**Stated problem:** Retype exactly the lines below, beginning with the first and ending with the line where "sc.render.resolution_x, sc.render.resolution_y = 768, 1024" appears.
──────────────────────────────
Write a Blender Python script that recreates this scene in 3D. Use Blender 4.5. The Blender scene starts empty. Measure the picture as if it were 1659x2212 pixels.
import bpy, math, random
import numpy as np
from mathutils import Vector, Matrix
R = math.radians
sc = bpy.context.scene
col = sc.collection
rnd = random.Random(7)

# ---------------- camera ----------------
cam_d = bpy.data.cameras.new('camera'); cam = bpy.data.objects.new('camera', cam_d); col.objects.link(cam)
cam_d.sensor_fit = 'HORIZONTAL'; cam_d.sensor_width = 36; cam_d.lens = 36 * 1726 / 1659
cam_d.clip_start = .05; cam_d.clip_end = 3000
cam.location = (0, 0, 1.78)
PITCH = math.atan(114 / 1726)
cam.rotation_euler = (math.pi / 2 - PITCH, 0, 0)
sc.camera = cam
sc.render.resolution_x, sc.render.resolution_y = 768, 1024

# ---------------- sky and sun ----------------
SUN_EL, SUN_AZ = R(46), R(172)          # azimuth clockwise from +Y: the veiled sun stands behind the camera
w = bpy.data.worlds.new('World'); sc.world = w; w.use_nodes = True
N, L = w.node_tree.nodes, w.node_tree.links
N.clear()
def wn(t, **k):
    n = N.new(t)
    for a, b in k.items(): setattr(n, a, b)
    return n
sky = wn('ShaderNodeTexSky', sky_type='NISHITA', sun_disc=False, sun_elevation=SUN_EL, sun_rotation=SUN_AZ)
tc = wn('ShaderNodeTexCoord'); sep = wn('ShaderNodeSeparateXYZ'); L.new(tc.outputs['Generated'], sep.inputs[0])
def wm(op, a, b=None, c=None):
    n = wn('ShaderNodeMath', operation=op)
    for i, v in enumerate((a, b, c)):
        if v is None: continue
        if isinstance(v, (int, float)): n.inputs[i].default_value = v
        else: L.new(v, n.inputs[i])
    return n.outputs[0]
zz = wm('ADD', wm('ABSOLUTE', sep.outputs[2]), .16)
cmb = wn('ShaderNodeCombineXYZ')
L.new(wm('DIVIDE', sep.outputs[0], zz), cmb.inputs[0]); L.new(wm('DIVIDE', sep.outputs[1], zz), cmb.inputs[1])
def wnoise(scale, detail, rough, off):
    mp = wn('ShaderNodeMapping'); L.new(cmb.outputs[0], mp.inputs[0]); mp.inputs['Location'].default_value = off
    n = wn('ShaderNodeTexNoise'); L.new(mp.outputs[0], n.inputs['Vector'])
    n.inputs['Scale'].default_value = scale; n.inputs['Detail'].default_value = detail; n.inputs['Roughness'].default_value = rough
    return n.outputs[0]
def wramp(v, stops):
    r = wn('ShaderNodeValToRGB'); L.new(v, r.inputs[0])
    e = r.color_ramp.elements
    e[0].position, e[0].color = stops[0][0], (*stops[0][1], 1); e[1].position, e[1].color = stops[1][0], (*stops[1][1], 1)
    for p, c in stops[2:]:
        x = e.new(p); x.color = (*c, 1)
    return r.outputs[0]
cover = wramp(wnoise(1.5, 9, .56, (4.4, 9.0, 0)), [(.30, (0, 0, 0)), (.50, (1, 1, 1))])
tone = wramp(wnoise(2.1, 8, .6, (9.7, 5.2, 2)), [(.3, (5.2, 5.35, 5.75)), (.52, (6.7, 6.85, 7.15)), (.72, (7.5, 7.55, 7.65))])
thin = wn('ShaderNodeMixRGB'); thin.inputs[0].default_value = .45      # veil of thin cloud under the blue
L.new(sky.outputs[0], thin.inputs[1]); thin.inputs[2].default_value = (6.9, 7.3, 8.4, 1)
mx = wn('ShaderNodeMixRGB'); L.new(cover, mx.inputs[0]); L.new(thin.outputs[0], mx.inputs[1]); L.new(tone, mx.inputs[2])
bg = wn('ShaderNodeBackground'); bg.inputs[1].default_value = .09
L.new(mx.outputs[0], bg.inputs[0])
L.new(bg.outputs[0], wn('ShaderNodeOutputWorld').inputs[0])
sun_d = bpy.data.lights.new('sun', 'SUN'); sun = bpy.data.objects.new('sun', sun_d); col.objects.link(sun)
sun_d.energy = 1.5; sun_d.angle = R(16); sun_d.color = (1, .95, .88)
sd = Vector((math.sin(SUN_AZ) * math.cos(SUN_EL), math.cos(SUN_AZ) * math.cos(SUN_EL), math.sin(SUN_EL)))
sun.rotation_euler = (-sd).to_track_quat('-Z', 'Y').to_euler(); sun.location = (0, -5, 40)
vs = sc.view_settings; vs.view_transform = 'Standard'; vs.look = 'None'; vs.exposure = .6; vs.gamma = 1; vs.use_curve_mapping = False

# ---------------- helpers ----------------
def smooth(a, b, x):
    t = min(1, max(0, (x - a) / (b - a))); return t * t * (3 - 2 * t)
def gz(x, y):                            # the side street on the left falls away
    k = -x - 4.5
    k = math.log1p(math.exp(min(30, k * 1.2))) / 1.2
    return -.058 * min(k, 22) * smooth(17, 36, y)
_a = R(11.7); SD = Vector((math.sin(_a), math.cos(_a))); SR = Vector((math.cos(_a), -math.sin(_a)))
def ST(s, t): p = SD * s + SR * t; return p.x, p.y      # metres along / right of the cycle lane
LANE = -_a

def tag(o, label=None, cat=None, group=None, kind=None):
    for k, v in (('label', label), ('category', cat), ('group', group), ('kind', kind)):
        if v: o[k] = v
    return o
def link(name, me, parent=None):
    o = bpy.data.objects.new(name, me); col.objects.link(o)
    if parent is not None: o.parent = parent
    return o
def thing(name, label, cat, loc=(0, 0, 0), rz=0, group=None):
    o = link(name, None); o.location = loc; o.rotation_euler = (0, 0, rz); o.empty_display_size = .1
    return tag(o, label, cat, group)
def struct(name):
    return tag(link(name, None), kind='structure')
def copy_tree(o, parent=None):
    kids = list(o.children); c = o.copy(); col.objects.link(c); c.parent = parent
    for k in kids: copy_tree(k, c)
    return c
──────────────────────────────
**Response to the task:**
Write a Blender Python script that recreates this scene in 3D. Use Blender 4.5. The Blender scene starts empty. Measure the picture as if it were 1659x2212 pixels.
import bpy, math, random
import numpy as np
from mathutils import Vector, Matrix
R = math.radians
sc = bpy.context.scene
col = sc.collection
rnd = random.Random(7)

# ---------------- camera ----------------
cam_d = bpy.data.cameras.new('camera'); cam = bpy.data.objects.new('camera', cam_d); col.objects.link(cam)
cam_d.sensor_fit = 'HORIZONTAL'; cam_d.sensor_width = 36; cam_d.lens = 36 * 1726 / 1659
cam_d.clip_start = .05; cam_d.clip_end = 3000
cam.location = (0, 0, 1.78)
PITCH = math.atan(114 / 1726)
cam.rotation_euler = (math.pi / 2 - PITCH, 0, 0)
sc.camera = cam
sc.render.resolution_x, sc.render.resolution_y = 768, 1024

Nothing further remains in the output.